- Available data:
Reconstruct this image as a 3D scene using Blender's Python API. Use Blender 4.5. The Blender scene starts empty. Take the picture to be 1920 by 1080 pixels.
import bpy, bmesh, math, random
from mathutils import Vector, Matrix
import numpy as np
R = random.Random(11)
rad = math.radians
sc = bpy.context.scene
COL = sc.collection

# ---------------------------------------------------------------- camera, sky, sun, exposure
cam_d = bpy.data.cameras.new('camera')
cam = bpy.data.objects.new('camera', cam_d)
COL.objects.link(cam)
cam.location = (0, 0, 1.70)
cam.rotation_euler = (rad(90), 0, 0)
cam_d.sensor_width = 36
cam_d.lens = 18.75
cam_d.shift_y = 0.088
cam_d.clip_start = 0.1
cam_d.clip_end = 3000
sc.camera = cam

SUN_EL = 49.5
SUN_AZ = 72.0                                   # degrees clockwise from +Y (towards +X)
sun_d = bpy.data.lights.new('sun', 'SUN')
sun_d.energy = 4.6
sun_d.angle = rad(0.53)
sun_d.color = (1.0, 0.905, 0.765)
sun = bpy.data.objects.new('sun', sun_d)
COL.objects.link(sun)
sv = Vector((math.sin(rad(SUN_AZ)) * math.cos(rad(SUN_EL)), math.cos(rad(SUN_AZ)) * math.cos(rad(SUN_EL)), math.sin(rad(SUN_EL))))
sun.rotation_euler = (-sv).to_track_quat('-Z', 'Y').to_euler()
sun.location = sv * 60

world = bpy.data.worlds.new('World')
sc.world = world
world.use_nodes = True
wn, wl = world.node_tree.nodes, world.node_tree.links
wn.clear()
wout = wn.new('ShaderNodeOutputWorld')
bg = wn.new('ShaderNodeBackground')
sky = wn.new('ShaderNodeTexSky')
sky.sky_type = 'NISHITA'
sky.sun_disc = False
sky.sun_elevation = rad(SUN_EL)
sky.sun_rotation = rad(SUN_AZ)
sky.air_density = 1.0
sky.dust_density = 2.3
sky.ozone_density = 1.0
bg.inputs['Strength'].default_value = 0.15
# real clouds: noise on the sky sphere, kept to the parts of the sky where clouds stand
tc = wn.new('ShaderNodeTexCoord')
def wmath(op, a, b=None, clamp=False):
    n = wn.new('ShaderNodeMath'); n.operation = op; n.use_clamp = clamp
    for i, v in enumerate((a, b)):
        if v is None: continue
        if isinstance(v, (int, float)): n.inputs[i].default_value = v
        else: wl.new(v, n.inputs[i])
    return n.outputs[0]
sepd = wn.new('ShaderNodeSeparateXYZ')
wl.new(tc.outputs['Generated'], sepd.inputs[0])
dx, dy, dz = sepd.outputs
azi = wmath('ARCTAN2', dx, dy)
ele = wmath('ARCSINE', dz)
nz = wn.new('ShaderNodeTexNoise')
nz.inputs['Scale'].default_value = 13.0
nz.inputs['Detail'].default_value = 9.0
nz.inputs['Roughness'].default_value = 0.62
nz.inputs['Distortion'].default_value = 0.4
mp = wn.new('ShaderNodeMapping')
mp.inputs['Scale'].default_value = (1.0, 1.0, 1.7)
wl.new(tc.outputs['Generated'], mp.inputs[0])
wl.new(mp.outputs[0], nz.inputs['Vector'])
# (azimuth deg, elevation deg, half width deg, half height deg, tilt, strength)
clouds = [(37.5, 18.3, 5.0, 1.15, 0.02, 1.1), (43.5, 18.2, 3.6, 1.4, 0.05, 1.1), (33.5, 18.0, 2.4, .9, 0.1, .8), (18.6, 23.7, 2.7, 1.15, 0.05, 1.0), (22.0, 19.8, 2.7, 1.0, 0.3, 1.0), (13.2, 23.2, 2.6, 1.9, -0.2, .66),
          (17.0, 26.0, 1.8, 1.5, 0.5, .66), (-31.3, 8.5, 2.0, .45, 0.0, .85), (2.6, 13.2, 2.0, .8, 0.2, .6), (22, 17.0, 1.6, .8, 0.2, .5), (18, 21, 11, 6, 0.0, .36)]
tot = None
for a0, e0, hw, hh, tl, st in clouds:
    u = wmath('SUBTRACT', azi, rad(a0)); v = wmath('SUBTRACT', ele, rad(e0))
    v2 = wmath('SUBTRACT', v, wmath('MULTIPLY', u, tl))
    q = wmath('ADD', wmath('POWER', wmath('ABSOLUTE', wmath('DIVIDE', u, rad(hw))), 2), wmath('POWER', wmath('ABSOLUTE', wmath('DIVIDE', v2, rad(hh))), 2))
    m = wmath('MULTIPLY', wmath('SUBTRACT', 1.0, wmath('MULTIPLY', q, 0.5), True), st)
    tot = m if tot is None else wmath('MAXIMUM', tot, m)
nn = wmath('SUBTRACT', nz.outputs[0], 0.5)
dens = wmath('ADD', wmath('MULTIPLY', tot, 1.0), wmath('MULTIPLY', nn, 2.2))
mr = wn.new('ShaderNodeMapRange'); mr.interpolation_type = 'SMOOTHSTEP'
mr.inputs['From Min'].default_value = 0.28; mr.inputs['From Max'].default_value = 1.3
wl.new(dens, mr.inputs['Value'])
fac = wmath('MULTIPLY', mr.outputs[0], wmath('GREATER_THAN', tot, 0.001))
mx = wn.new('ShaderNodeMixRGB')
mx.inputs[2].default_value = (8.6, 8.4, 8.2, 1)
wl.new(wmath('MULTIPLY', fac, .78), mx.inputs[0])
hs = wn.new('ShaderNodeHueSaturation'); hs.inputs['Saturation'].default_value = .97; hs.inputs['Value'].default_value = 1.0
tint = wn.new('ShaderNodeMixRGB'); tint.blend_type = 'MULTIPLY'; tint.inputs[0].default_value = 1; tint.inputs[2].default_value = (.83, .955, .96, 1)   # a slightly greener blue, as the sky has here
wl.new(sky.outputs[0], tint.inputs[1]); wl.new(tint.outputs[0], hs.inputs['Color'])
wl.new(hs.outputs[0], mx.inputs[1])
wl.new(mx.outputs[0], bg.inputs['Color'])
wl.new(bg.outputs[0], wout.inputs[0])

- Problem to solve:
All of the material above needs to be copied exactly.

- Full solution:
Reconstruct this image as a 3D scene using Blender's Python API. Use Blender 4.5. The Blender scene starts empty. Take the picture to be 1920 by 1080 pixels.
import bpy, bmesh, math, random
from mathutils import Vector, Matrix
import numpy as np
R = random.Random(11)
rad = math.radians
sc = bpy.context.scene
COL = sc.collection

# ---------------------------------------------------------------- camera, sky, sun, exposure
cam_d = bpy.data.cameras.new('camera')
cam = bpy.data.objects.new('camera', cam_d)
COL.objects.link(cam)
cam.location = (0, 0, 1.70)
cam.rotation_euler = (rad(90), 0, 0)
cam_d.sensor_width = 36
cam_d.lens = 18.75
cam_d.shift_y = 0.088
cam_d.clip_start = 0.1
cam_d.clip_end = 3000
sc.camera = cam

SUN_EL = 49.5
SUN_AZ = 72.0                                   # degrees clockwise from +Y (towards +X)
sun_d = bpy.data.lights.new('sun', 'SUN')
sun_d.energy = 4.6
sun_d.angle = rad(0.53)
sun_d.color = (1.0, 0.905, 0.765)
sun = bpy.data.objects.new('sun', sun_d)
COL.objects.link(sun)
sv = Vector((math.sin(rad(SUN_AZ)) * math.cos(rad(SUN_EL)), math.cos(rad(SUN_AZ)) * math.cos(rad(SUN_EL)), math.sin(rad(SUN_EL))))
sun.rotation_euler = (-sv).to_track_quat('-Z', 'Y').to_euler()
sun.location = sv * 60

world = bpy.data.worlds.new('World')
sc.world = world
world.use_nodes = True
wn, wl = world.node_tree.nodes, world.node_tree.links
wn.clear()
wout = wn.new('ShaderNodeOutputWorld')
bg = wn.new('ShaderNodeBackground')
sky = wn.new('ShaderNodeTexSky')
sky.sky_type = 'NISHITA'
sky.sun_disc = False
sky.sun_elevation = rad(SUN_EL)
sky.sun_rotation = rad(SUN_AZ)
sky.air_density = 1.0
sky.dust_density = 2.3
sky.ozone_density = 1.0
bg.inputs['Strength'].default_value = 0.15
# real clouds: noise on the sky sphere, kept to the parts of the sky where clouds stand
tc = wn.new('ShaderNodeTexCoord')
def wmath(op, a, b=None, clamp=False):
    n = wn.new('ShaderNodeMath'); n.operation = op; n.use_clamp = clamp
    for i, v in enumerate((a, b)):
        if v is None: continue
        if isinstance(v, (int, float)): n.inputs[i].default_value = v
        else: wl.new(v, n.inputs[i])
    return n.outputs[0]
sepd = wn.new('ShaderNodeSeparateXYZ')
wl.new(tc.outputs['Generated'], sepd.inputs[0])
dx, dy, dz = sepd.outputs
azi = wmath('ARCTAN2', dx, dy)
ele = wmath('ARCSINE', dz)
nz = wn.new('ShaderNodeTexNoise')
nz.inputs['Scale'].default_value = 13.0
nz.inputs['Detail'].default_value = 9.0
nz.inputs['Roughness'].default_value = 0.62
nz.inputs['Distortion'].default_value = 0.4
mp = wn.new('ShaderNodeMapping')
mp.inputs['Scale'].default_value = (1.0, 1.0, 1.7)
wl.new(tc.outputs['Generated'], mp.inputs[0])
wl.new(mp.outputs[0], nz.inputs['Vector'])
# (azimuth deg, elevation deg, half width deg, half height deg, tilt, strength)
clouds = [(37.5, 18.3, 5.0, 1.15, 0.02, 1.1), (43.5, 18.2, 3.6, 1.4, 0.05, 1.1), (33.5, 18.0, 2.4, .9, 0.1, .8), (18.6, 23.7, 2.7, 1.15, 0.05, 1.0), (22.0, 19.8, 2.7, 1.0, 0.3, 1.0), (13.2, 23.2, 2.6, 1.9, -0.2, .66),
          (17.0, 26.0, 1.8, 1.5, 0.5, .66), (-31.3, 8.5, 2.0, .45, 0.0, .85), (2.6, 13.2, 2.0, .8, 0.2, .6), (22, 17.0, 1.6, .8, 0.2, .5), (18, 21, 11, 6, 0.0, .36)]
tot = None
for a0, e0, hw, hh, tl, st in clouds:
    u = wmath('SUBTRACT', azi, rad(a0)); v = wmath('SUBTRACT', ele, rad(e0))
    v2 = wmath('SUBTRACT', v, wmath('MULTIPLY', u, tl))
    q = wmath('ADD', wmath('POWER', wmath('ABSOLUTE', wmath('DIVIDE', u, rad(hw))), 2), wmath('POWER', wmath('ABSOLUTE', wmath('DIVIDE', v2, rad(hh))), 2))
    m = wmath('MULTIPLY', wmath('SUBTRACT', 1.0, wmath('MULTIPLY', q, 0.5), True), st)
    tot = m if tot is None else wmath('MAXIMUM', tot, m)
nn = wmath('SUBTRACT', nz.outputs[0], 0.5)
dens = wmath('ADD', wmath('MULTIPLY', tot, 1.0), wmath('MULTIPLY', nn, 2.2))
mr = wn.new('ShaderNodeMapRange'); mr.interpolation_type = 'SMOOTHSTEP'
mr.inputs['From Min'].default_value = 0.28; mr.inputs['From Max'].default_value = 1.3
wl.new(dens, mr.inputs['Value'])
fac = wmath('MULTIPLY', mr.outputs[0], wmath('GREATER_THAN', tot, 0.001))
mx = wn.new('ShaderNodeMixRGB')
mx.inputs[2].default_value = (8.6, 8.4, 8.2, 1)
wl.new(wmath('MULTIPLY', fac, .78), mx.inputs[0])
hs = wn.new('ShaderNodeHueSaturation'); hs.inputs['Saturation'].default_value = .97; hs.inputs['Value'].default_value = 1.0
tint = wn.new('ShaderNodeMixRGB'); tint.blend_type = 'MULTIPLY'; tint.inputs[0].default_value = 1; tint.inputs[2].default_value = (.83, .955, .96, 1)   # a slightly greener blue, as the sky has here
wl.new(sky.outputs[0], tint.inputs[1]); wl.new(tint.outputs[0], hs.inputs['Color'])
wl.new(hs.outputs[0], mx.inputs[1])
wl.new(mx.outputs[0], bg.inputs['Color'])
wl.new(bg.outputs[0], wout.inputs[0])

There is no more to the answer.